Larry i am going to take a guess and say the code 200 is for 1000 mcf gas and since it has a higher btu level because of the oil you get a higher then market price. i would think the code 203 would be the bi products they are getting off the gas, i am not sure, someone can correct me. IT looks like Continental is getting some decent prices for their product, Thanks for the information.
Also keep in mind that those gas prices are hedged contract prices. As soon as those contracts are expired, the 5.80 per mmcf will settle to 2.00 per mmcf and drilling season will be over. The bust may come sooner than later unfortunately. Prices must be at least 3.50 per mmcf for drilling to be profitable. Those with good oil production will continue in the boom which looks to be most of Grady and half of Canadian.
Don. After 6 months production was down 35% to 40%.
Thanks Larry, right on the decline curve.
The only bogus thing is that the company uses MY farmland in MY section to drill a well under SOMEONE ELSES land. I understand how directional drilling works, but the royalty for that well wont be paid to me, I just get to loose some useable top soil. BTW this is an open general thread not a payment thread. I guess if you were loosing some land without compensation you might think differently? Funny you complain about my complaint. LOL I think I have a valid one. Yours not so much.
To anyone: Do the horizontal wells have a set direction like north to south or south to north etc? A well head in sec 2 drilled into sec 35 and a well head in 35 drilled into sec 2. Could well heads in any other sections come into 35 besides from section 2? I don’t know sections are laid out. Thanks
Last check showed code 300 (oil) at a little over $100 for Feb. Code 200 was 3.72 and code 203 was 4.17 for December and Jan respectivley. Those codes have me confused.

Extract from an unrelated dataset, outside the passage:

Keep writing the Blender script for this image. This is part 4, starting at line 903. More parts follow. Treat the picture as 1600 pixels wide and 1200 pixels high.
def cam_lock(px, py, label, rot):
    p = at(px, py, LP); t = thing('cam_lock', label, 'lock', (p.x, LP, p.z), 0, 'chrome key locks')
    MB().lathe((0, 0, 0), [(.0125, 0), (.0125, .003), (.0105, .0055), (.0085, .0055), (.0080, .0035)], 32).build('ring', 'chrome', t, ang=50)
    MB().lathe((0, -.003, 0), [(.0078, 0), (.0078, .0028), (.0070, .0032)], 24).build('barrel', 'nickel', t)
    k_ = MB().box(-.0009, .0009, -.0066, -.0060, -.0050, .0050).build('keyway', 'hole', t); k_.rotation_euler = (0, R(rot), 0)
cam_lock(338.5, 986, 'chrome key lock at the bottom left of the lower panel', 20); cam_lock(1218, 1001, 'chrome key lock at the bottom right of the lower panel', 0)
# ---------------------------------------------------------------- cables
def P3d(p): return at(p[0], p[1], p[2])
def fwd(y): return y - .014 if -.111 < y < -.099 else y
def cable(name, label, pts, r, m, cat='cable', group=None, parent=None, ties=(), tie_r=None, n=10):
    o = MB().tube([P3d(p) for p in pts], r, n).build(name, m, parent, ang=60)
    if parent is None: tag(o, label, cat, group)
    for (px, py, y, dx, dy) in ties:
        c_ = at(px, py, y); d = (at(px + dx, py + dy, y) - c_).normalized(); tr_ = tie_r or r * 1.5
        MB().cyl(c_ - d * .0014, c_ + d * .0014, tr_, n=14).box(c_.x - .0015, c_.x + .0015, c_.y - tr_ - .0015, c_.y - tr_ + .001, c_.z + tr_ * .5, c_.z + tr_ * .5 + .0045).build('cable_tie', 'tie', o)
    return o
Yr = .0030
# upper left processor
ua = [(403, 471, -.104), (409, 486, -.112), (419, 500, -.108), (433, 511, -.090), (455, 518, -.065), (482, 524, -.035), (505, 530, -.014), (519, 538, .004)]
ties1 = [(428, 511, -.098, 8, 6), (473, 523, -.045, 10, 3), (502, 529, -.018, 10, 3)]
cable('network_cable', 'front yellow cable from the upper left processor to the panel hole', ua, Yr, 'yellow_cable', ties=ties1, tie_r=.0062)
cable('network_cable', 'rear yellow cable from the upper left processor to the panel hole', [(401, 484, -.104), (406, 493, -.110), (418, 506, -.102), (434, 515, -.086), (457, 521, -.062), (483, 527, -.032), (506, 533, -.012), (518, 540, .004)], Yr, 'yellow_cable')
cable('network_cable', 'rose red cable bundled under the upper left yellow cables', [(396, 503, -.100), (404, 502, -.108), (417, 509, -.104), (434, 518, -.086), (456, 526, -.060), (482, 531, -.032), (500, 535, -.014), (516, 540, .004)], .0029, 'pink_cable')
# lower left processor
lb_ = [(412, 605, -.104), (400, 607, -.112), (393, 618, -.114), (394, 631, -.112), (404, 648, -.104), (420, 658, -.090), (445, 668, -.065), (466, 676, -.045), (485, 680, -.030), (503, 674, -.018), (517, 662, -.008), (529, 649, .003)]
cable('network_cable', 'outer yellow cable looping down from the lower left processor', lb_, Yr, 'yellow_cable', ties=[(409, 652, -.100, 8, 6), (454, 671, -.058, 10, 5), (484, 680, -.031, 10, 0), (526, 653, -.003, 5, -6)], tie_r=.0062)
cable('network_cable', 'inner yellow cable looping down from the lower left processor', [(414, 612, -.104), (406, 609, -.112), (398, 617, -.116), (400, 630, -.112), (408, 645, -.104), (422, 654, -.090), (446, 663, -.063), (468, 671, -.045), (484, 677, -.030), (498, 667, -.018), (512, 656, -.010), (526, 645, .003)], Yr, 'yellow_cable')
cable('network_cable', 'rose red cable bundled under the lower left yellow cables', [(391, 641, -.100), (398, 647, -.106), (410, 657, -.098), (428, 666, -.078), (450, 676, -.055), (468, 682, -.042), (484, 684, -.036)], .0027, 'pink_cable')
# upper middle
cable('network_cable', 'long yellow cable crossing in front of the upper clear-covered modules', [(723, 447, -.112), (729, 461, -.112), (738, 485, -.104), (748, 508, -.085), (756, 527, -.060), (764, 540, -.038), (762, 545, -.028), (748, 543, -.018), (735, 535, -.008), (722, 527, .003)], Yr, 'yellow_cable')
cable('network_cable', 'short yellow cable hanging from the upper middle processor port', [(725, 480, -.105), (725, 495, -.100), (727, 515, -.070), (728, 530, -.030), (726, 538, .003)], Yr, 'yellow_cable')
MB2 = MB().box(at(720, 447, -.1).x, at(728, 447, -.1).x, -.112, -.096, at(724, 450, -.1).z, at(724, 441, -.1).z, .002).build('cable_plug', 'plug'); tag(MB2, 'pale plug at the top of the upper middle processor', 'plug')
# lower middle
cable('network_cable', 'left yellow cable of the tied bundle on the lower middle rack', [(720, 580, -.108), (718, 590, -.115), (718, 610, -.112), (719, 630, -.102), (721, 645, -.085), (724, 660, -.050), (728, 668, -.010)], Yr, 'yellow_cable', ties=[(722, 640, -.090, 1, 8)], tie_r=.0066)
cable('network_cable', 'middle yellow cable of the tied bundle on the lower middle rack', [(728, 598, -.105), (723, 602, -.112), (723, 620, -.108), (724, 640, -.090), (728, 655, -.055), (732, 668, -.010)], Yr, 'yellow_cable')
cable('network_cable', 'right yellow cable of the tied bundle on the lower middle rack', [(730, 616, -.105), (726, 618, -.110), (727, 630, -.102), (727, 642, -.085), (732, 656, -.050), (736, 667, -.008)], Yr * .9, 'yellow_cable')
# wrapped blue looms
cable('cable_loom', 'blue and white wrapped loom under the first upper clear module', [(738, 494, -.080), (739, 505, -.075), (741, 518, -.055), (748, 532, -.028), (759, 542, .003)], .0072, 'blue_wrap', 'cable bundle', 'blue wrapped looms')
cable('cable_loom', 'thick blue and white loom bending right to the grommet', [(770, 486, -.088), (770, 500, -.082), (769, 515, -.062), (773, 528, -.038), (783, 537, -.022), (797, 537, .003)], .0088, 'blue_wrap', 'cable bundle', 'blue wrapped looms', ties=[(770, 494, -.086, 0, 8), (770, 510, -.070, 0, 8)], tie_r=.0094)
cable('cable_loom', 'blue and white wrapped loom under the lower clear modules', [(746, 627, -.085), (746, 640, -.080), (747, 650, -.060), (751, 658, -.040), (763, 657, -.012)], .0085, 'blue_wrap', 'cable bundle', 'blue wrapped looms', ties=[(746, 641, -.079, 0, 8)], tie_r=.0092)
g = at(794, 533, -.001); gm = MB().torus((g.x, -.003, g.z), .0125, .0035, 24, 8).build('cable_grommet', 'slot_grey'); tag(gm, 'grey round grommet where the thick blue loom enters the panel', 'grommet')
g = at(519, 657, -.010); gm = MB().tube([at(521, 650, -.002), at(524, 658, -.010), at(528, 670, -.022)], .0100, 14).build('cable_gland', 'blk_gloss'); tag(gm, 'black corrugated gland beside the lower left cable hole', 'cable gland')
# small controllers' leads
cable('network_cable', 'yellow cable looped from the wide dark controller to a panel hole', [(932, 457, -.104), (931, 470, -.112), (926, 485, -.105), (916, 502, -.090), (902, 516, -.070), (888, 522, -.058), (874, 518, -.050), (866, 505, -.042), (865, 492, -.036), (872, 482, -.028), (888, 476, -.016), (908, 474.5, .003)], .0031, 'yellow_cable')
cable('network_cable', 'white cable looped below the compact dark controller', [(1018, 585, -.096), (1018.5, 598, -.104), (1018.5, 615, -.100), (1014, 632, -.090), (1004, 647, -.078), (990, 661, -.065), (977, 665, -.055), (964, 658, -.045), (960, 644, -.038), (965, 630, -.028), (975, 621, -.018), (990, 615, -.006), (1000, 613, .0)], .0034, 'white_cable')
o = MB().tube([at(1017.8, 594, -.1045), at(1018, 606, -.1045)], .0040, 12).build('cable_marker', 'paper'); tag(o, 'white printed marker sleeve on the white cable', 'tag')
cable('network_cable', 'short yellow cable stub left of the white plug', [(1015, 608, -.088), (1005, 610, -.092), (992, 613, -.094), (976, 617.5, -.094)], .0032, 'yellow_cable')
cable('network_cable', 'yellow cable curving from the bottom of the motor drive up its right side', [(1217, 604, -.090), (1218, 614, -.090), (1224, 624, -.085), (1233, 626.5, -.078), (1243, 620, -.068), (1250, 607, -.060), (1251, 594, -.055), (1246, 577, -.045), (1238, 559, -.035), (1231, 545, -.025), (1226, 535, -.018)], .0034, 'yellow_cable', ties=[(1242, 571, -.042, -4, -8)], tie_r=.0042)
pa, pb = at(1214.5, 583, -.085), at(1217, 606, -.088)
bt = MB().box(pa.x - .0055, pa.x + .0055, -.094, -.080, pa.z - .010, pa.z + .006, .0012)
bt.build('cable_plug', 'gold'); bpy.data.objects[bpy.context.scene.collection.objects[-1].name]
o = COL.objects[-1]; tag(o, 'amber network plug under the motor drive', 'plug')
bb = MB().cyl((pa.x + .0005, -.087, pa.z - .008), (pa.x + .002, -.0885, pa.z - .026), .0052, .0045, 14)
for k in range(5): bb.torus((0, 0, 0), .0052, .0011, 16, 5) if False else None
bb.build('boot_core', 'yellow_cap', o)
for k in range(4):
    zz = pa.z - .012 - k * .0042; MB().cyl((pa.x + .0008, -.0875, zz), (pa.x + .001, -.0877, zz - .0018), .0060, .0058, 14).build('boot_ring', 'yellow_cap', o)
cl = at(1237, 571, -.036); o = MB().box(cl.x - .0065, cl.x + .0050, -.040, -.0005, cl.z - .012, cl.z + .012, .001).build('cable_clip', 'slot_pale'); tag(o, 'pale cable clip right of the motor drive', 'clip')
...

On selling your rights… We have a good well, deffinitely not the best well but a good one. We are getting between 100.00 - 150.00 per acre after a year+ of production. If you had 10 acres and sold those rights for 4500.00 each you would recieve 45,000.00 right? That would be less than 3 years production from one well. They are planning to drill 8 wells in many of those sections. When you multiply those production numbers to 8x. Then they are paying you less than four months worth of production. I wouldnt sell for 10,000.00 per acre.
Francis, You are assuming that oil prices will remain the same. They will change over the next 10 years but who know which way. 3 years ago it was around $40 a barrel, 4 years ago $135. From the late 80s to early 2000s it was $20-$30. You really never know. I also have records on a few wells the were decent producers for about 2-4 years and then produced almost nothing for the next 4-5 before they were plugged. In some cases the well lost money for the investors.
On the other hand I’m seeing new interest in sections with plugged wells, dry holes, (or wells with very low production.) In many cases it has been 30-60 years since there has been any activity.